A 42 ans, cette ancienne directrice de PME et mère de cinq enfants est devenue une personnalité politique de premier plan depuis juillet 2015, lorsqu'elle a été élue coprésidente de l'AfD. Frauke Petry est l'un des visages les plus connus du parti, dont elle critique pourtant la ligne la plus extrême. En avril, elle a d'ailleurs renoncé à mener la campagne des législatives à cause de différends stratégiques au sein du parti. Frauke Petry souhaitait que l'AfD gagne en crédibilité pour devenir un parti de gouvernement, en lissant l'image de la formation. Une position boudée par Alexander Gauland et Alice Weidel.

Pourtant, la porte-parole du parti n'était pas la dernière à verser dans la provocation. En 2016, elle avait notamment estimé que les forces de l'ordre devraient pouvoir tirer sur les migrants pour les empêcher d'entrer sur le territoire allemand. Chez Frauke Petry, comme d'autres figures du parti, le discours sur les migrants se focalise rapidement sur l'islam : "Je ne crois pas que [cette religion] soit compatible avec la culture allemande. L'islam traditionnel est très différent de la culture européenne", avait-elle estimé, en français, sur France 2.

Au lendemain des élections législatives où elle a pourtant été élue, Frauke Petry a entériné sa prise de distance avec les personnalités les plus extrêmes de son parti. Lundi, devant la presse, elle a ainsi annoncé qu'elle ne siégerait pas au Bundestag pour l'AfD. "J'ai décidé de ne pas faire partie du groupe AfD au Parlement allemand et de rester dans un premier temps membre de la chambre basse à titre individuel."

4Jörg Meuthen, l'économiste qui pense que les Allemands vont devenir une "minorité" ethnique

Jörg Meuthen, porte-parole de l'AfD, lors d'une conférence de presse, à Berlin (Allemagne), le 25 septembre 2017. (JULIAN STRATENSCHULTE / DPA / AFP)

Comme Alexander Gauland, le coprésident et porte-parole de l'AfD Jörg Meuthen défend la thèse du "grand remplacement""L’Allemagne n’a presque plus rien en commun avec le pays dans lequel j’ai grandi", a regretté ce professeur d'économie de 56 ans, rapporte la Tribune de Genève. Pour cet élu du Bade-Wurtemberg, c'est une certitude "mathématique" : l'Allemagne va être dominée par l'islam et les Allemands vont devenir une "minorité" ethnique. Il souhaite ainsi protéger "la culture occidentale chrétienne".

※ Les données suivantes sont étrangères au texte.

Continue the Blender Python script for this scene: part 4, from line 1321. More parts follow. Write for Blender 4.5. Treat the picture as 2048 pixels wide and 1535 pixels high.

Comment compte-t-il s'y prendre ? Par la "fermeture des frontières" afin de résoudre la crise migratoire. "Nous avons déjà trop de gens ici et nous ne pouvons et ne voulons pas intégrer tout le monde (...). Et surtout parce qu'eux ne veulent pas s'intégrer", a-t-il lancé, en mars, lors d'un meeting en vue des élections régionales allemandes. Il se fait aussi le chantre du "conservatisme moderne" et du "patriotisme sain", comme il l'a défini lors du congrès du parti, en mai 2016.

5Björn Höcke, qui défend "une certaine grandeur allemande"

Björn Höcke, chef de file de l'AfD en Thuringe, à Erfurt (Allemagne), le 16 mars 2016. (MARTIN SCHUTT / DPA / AFP)

La provocation est habituelle pour cet homme de 44 ans, dont la "proximité avec les néonazis est notoire", rappelle Le Monde. Lors d'un talk-show, il a sorti un mini-drapeau allemand de sa poche et l’a planté sur son siège, se disant fier d’être allemand. Or, "il faut savoir qu’en dehors des périodes footballistiques intenses, le recours au drapeau national en Allemagne ne se fait pas. C’est politiquement incorrect", expliquait à Atlantico Hans Stark, chercheur à l'Institut français des relations internationales, en 2016.

La même année, il avait jugé qu'il existait un "excédent de population en Afrique", en estimant que "les comportements de reproduction des Africains" ne changeraient pas tant que l’Europe serait prête à "accueillir cet excédent".

Björn Höcke a franchi un cap, en janvier 2017, lors d'un discours à Dresde, où il a appelé de ses vœux un "virage à 180 degrés de la politique mémorielle" allemande. 

Jusqu'à ce jour, notre état d'esprit est celui d'un peuple totalement vaincu (...), nous Allemands, sommes le seul peuple au monde qui installe un mémorial de la honte en plein cœur de sa capitale

Björn Höcke, président de l'AfD en Thuringe

Ses propos ont provoqué un profond malaise en Allemagne mais également au sein de l'AfD. Frauke Petry a tenté de le faire exclure, révélant les profondes divisions du parti. En vain. Björn Höcke est resté président de l'AfD en Thuringe

Pour le chercheur Timo Lochocki, du German Marshall Fund, Björn Höcke défend une ligne "qui veut faire monter un nouveau thème, celui d'une certaine grandeur allemande". Et cela trouve un écho : selon le Financial Times (en anglais), Björn Höcke est devenu "l'un des visages des plus reconnaissables du parti".